EXERCISE REQUIREMENTS
Starting at the first line of the data, print each line verbatim up to and including the line bearing "COL = sc.collection", omitting pictures.

DATASET CONTENT
-------

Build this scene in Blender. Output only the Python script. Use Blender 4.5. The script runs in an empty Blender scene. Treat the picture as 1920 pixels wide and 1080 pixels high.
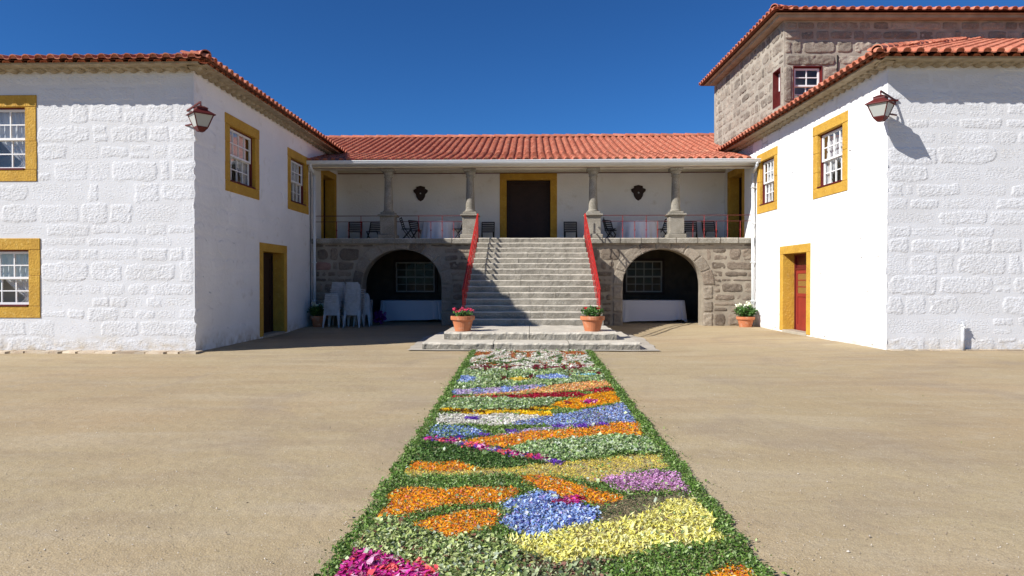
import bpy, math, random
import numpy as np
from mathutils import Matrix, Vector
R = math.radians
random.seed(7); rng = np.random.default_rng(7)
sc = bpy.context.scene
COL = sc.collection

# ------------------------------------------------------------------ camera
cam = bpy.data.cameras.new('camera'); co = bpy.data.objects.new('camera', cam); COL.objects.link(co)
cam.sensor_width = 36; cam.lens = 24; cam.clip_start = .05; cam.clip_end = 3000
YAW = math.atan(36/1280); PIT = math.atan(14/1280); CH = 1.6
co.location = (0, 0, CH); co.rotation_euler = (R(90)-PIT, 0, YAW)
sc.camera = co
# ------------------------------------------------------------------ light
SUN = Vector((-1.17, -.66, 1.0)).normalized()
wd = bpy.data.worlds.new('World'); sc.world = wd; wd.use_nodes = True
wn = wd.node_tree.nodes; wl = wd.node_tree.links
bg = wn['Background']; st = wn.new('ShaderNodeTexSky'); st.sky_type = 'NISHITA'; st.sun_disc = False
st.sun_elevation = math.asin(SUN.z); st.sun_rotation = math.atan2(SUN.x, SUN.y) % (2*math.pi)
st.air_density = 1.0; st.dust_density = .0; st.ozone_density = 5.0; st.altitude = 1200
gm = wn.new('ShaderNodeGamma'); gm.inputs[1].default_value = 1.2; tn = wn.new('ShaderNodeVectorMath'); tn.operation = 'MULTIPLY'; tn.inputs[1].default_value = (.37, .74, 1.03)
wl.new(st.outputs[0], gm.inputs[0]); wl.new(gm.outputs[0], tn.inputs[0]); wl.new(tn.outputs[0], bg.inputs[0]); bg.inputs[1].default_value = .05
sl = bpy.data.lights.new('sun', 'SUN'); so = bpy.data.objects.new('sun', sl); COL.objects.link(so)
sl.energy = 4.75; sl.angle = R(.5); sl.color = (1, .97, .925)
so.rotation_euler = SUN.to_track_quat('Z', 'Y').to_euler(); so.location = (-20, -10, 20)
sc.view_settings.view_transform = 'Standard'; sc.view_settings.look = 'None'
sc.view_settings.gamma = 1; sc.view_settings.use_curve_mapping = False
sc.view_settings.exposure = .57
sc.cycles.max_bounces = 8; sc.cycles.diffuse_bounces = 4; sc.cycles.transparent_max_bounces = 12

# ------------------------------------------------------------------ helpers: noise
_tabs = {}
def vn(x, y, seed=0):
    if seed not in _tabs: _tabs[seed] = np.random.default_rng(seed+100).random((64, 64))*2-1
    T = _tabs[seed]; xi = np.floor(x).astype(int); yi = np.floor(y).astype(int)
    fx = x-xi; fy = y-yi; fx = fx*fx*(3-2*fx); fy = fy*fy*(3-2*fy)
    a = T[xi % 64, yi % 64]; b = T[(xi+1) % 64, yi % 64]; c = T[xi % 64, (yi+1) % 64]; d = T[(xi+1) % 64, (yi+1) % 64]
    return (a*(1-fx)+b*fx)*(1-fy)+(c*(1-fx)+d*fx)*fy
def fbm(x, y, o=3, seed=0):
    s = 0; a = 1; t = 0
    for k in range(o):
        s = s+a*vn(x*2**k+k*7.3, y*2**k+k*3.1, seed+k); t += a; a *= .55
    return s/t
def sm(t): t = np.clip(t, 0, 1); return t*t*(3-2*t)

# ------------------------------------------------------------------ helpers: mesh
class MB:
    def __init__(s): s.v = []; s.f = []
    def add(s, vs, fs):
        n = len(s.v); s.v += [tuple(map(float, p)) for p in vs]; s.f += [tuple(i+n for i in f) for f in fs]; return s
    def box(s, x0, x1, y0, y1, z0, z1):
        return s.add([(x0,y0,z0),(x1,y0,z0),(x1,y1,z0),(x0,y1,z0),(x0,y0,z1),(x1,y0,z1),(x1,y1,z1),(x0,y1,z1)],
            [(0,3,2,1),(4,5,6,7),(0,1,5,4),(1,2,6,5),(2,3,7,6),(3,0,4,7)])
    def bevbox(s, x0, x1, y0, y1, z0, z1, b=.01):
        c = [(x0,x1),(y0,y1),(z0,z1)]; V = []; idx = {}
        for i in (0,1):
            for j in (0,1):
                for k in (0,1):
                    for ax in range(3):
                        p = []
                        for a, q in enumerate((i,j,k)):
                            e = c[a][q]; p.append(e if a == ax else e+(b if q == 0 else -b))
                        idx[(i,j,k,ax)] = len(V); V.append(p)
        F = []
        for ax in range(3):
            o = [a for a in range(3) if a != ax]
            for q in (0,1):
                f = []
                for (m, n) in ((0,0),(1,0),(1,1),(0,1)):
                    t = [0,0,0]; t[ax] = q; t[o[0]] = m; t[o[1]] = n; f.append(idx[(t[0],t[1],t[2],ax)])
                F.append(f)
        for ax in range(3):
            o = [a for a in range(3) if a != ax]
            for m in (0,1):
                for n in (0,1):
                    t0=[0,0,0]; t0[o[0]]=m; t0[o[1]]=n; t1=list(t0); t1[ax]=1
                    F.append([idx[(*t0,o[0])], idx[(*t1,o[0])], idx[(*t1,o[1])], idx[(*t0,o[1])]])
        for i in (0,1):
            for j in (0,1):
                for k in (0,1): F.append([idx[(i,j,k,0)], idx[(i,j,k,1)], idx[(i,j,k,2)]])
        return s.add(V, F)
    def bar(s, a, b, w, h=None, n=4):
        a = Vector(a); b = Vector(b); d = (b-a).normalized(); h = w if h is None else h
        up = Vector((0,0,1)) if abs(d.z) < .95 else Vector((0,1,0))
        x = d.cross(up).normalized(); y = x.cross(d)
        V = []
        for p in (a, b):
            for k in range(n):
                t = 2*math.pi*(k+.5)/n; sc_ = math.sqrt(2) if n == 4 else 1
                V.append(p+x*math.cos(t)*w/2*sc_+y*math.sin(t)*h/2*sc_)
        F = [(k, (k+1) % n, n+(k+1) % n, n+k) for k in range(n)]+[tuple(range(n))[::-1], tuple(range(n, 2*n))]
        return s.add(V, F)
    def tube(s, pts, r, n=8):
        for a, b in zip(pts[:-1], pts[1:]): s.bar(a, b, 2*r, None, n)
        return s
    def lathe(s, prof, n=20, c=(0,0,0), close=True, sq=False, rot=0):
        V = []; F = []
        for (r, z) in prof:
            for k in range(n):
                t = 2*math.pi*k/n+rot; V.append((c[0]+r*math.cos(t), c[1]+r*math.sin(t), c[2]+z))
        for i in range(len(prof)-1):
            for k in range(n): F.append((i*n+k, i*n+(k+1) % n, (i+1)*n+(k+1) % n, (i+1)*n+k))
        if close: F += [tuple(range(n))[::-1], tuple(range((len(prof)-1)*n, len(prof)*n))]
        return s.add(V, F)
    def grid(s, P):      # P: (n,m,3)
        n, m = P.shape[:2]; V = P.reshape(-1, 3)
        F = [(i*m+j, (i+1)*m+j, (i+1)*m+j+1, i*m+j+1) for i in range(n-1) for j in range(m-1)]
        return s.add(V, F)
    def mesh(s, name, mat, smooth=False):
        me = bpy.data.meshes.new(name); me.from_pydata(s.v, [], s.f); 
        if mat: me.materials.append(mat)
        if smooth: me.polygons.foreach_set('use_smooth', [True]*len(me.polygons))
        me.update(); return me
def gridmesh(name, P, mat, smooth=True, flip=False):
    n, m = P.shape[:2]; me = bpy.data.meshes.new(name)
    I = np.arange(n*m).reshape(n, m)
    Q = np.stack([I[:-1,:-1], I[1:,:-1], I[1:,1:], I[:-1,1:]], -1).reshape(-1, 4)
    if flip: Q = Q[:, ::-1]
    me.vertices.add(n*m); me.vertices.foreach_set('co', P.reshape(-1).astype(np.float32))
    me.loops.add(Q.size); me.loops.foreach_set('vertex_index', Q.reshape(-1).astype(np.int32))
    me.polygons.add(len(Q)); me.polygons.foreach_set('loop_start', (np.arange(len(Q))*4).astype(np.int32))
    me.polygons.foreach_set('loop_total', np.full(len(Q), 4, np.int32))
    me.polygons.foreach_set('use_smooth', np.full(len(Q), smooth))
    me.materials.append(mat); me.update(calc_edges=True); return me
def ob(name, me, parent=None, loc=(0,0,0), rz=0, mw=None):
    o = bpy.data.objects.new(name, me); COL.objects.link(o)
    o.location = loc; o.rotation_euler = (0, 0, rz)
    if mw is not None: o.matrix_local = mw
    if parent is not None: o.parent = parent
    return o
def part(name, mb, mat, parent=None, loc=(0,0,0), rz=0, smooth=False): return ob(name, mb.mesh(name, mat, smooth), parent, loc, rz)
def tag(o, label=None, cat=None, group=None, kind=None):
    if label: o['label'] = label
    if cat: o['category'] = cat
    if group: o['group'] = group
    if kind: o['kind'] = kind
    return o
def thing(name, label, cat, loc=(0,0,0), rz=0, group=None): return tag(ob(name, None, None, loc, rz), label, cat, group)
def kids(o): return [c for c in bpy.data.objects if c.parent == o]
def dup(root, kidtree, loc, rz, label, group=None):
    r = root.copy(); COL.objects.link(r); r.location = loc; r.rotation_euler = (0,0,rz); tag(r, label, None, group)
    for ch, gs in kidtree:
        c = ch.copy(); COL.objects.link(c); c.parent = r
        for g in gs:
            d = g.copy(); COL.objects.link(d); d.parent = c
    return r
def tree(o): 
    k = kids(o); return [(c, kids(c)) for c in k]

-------

SOLUTION
Build this scene in Blender. Output only the Python script. Use Blender 4.5. The script runs in an empty Blender scene. Treat the picture as 1920 pixels wide and 1080 pixels high.
import bpy, math, random
import numpy as np
from mathutils import Matrix, Vector
R = math.radians
random.seed(7); rng = np.random.default_rng(7)
sc = bpy.context.scene
COL = sc.collection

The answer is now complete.